Yes, Patrick Witt is a white man. You don't think the Times would run a story like this about an African-American athlete, do you? I mean, it's the Times for Pete's sake.

Phil 314 said...

What is this "due process " of which you speak?

(PS Pictures, please!)

mccullough said...

Unfortunately this isn't limited just to schools like Duke and Yale.

Joe said...

Why the hell does Yale even have a football team? College sports are idiotic and getting worse.

raf said...

...would you send your son knowing that one pissed-off girlfriend could wreck his career?


Doesn't even have to be a girlfriend. Could just be a "woman [who feels] scorned."

wv: tippl. Speaks for itself.

Sydney said...

I read that article last week in the Times and thought at the time it was an awful smear job. And I don't even like or follow football, I just happened to see it because it was lying in front of me on the kitchen table when I came home. It was all innuendo - no details about the accusation, sly references to his parents' habit of moving him from school to school to improve his footbal career, etc. They made it sound like he lied about his reasons for dropping out of the Rhodes scholar interview. In fact, he said he was going to play in the football game. He wasn't going to his interview. The sports writers at the time all inferred that he dropped the interview because he wanted to play football that day, instead.

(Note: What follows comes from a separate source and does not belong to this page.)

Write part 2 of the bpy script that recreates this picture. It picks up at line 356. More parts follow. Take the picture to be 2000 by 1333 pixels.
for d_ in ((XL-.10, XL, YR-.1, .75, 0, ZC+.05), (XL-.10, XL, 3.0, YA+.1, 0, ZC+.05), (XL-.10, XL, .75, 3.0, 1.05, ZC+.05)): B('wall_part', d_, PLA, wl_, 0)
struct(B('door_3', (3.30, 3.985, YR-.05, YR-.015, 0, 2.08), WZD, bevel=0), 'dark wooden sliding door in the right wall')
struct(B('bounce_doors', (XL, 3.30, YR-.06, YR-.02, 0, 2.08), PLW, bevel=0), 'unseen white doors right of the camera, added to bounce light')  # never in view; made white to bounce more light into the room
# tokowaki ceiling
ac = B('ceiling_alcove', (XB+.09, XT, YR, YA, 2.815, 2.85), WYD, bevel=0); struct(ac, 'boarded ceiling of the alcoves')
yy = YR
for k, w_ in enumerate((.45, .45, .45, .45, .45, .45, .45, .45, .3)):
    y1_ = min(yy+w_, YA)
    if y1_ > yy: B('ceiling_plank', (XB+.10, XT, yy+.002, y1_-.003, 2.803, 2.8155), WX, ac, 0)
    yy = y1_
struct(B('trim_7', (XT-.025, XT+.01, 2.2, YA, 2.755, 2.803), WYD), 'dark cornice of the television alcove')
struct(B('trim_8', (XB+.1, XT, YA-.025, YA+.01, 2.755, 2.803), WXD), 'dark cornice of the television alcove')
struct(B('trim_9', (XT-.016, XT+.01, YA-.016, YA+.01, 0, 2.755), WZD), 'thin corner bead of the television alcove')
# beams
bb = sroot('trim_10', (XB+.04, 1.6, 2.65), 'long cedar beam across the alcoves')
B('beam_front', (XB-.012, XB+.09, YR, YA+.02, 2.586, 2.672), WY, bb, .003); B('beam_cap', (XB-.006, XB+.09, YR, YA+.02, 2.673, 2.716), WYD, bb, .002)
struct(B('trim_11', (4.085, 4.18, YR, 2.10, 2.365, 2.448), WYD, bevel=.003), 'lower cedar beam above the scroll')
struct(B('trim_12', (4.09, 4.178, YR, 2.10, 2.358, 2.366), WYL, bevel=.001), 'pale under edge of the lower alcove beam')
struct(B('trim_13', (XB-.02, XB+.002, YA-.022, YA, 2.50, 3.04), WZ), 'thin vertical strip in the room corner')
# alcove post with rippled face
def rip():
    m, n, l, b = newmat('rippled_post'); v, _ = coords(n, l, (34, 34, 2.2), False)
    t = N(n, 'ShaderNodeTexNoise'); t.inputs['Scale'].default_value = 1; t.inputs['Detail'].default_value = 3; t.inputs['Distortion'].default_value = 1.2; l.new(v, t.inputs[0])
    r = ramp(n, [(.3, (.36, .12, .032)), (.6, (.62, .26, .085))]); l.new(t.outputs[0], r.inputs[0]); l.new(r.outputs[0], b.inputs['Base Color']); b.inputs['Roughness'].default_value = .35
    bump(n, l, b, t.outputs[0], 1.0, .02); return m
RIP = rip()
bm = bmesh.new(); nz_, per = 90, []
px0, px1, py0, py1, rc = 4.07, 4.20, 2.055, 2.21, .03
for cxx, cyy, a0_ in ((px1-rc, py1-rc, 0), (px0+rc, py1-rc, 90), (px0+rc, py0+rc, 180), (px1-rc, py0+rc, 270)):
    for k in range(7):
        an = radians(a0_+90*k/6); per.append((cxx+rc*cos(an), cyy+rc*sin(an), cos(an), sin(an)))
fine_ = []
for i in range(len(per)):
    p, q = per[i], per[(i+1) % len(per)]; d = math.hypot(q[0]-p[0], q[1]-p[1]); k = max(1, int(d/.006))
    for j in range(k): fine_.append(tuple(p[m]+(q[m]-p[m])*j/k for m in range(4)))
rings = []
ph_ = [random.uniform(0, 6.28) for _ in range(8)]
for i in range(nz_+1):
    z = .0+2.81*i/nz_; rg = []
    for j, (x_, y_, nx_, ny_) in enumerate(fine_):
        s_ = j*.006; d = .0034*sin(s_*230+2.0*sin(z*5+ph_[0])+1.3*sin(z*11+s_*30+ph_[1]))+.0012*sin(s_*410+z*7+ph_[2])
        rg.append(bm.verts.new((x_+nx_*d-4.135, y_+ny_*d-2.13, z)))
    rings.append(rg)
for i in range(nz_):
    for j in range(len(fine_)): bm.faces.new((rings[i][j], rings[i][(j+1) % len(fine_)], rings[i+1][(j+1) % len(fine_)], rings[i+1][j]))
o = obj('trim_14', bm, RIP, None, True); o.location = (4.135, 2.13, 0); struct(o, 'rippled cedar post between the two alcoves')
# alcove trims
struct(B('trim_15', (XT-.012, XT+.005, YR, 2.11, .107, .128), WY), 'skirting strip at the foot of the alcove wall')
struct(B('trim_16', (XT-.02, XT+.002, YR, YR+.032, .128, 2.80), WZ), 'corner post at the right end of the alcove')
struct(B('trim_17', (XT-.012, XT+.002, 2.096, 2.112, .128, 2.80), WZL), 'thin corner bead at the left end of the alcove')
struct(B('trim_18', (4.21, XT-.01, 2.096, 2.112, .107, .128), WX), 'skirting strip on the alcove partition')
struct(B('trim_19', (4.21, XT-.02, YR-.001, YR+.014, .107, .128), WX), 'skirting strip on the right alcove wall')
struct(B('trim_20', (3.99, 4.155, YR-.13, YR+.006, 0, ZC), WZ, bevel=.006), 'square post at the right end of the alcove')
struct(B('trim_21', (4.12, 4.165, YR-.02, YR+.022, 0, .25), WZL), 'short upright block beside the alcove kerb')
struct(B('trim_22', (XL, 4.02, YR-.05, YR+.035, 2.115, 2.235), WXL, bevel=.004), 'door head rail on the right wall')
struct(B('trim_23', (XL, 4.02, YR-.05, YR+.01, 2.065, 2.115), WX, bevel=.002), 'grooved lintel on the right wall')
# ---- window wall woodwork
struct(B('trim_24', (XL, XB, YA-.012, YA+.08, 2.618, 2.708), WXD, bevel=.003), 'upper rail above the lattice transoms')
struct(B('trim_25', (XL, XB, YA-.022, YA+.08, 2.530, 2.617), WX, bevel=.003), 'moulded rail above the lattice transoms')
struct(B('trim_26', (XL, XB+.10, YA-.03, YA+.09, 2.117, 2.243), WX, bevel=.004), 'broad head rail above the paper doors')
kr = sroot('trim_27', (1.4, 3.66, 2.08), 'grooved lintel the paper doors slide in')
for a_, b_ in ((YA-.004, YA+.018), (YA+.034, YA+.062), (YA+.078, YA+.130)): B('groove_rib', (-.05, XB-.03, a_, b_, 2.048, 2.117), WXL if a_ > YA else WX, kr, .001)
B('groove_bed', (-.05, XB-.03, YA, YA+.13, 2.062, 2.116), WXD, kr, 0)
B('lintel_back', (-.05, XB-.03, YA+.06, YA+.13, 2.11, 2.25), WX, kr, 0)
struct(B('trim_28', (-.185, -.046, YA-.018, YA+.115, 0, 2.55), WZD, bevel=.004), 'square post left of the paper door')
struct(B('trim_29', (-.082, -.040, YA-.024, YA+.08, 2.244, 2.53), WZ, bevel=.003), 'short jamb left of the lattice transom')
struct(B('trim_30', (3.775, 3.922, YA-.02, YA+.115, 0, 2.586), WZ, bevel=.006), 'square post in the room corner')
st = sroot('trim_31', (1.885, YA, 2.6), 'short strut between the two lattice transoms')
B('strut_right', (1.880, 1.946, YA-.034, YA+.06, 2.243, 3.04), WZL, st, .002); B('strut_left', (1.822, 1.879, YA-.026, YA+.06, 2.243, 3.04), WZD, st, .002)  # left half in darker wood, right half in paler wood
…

And horror of horrors - he didn't correct their misperception! (How would he do that after they already printed them? Why would he even bother with all the other mess that's going on around him right now.) If a reporter twists every little detail to seem nefarious, then it's hard to take them seriously about the bigger accusation. The Times really isn't worth the paper it's printed on anymore.

JAL said...

If you follow the links from the pieces by KC Johnson at Durham-in- Wonderland and Minding the Campus you get the picture even better as going to the Yale site link (SHARE) shows you more of the process.

Couple things struck me --

#1 Someone at Yale, or the girl, released confidential information. Civil suit anyone? (I am not a lawyer.)

#2 The "informal" process (which this young woman girl used) results in a conviction simply by her starting the process. There is NO investigation.

#2 NO WHERE is there any information on the Yale site (that I could easily find) for the guy to see what HIS resources would be, what his rights are, and what the procedure for responding is.

NO. WHERE. Nada zip zero.

The informal process can be based on a "worry."

I feel for women who are victims of sexual assault and harrassment.

But somebody has to define these terms reasonably. Soon.

jdgalt said...

When an accusation is as good as a conviction, but only when made by someone in the politically favored group, we're in a Reign of Terror.

Now we know what Obama's "change" was all about -- he is our Robespierre. Now we just need our Napoleon to come along. It's already gotten bad enough that he will be an improvement.